-- BEGIN Data extract --
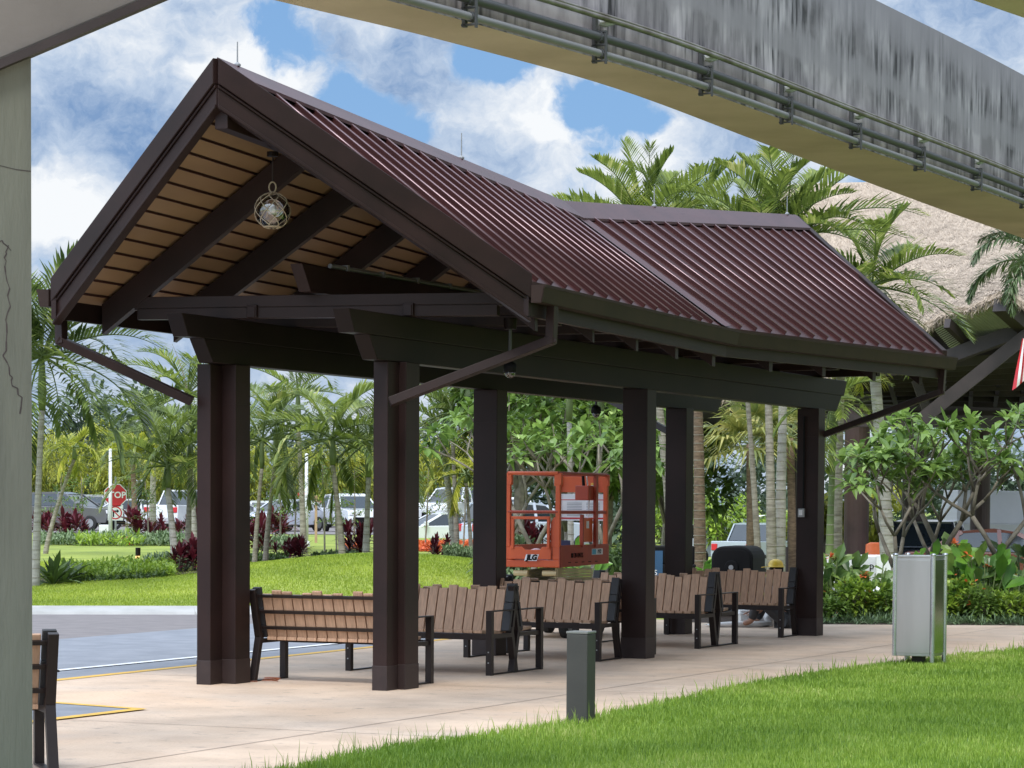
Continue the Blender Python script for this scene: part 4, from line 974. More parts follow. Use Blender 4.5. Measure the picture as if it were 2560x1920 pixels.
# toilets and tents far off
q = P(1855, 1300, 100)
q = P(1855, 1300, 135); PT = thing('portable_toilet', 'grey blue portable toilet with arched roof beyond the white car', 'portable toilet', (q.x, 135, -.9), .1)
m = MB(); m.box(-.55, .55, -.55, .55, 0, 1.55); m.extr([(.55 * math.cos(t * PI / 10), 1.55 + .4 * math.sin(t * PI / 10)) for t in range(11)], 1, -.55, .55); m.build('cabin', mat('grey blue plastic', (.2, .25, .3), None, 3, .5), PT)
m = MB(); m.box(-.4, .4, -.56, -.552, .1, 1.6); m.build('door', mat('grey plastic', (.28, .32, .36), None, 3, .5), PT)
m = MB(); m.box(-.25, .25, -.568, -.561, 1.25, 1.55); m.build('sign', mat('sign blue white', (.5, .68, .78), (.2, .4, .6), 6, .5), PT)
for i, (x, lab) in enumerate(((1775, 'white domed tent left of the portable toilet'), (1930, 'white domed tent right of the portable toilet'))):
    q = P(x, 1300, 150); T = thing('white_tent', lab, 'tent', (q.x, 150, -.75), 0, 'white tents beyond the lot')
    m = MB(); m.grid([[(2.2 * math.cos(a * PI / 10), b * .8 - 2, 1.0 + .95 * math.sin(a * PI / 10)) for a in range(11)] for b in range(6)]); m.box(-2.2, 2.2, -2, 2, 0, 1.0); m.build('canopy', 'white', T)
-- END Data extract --
Pictures in the data above should not be copied; transcribe everything else exactly.

> The result
Continue the Blender Python script for this scene: part 4, from line 974. More parts follow. Use Blender 4.5. Measure the picture as if it were 2560x1920 pixels.
# toilets and tents far off
q = P(1855, 1300, 100)
q = P(1855, 1300, 135); PT = thing('portable_toilet', 'grey blue portable toilet with arched roof beyond the white car', 'portable toilet', (q.x, 135, -.9), .1)
m = MB(); m.box(-.55, .55, -.55, .55, 0, 1.55); m.extr([(.55 * math.cos(t * PI / 10), 1.55 + .4 * math.sin(t * PI / 10)) for t in range(11)], 1, -.55, .55); m.build('cabin', mat('grey blue plastic', (.2, .25, .3), None, 3, .5), PT)
m = MB(); m.box(-.4, .4, -.56, -.552, .1, 1.6); m.build('door', mat('grey plastic', (.28, .32, .36), None, 3, .5), PT)
m = MB(); m.box(-.25, .25, -.568, -.561, 1.25, 1.55); m.build('sign', mat('sign blue white', (.5, .68, .78), (.2, .4, .6), 6, .5), PT)
for i, (x, lab) in enumerate(((1775, 'white domed tent left of the portable toilet'), (1930, 'white domed tent right of the portable toilet'))):
    q = P(x, 1300, 150); T = thing('white_tent', lab, 'tent', (q.x, 150, -.75), 0, 'white tents beyond the lot')
    m = MB(); m.grid([[(2.2 * math.cos(a * PI / 10), b * .8 - 2, 1.0 + .95 * math.sin(a * PI / 10)) for a in range(11)] for b in range(6)]); m.box(-2.2, 2.2, -2, 2, 0, 1.0); m.build('canopy', 'white', T)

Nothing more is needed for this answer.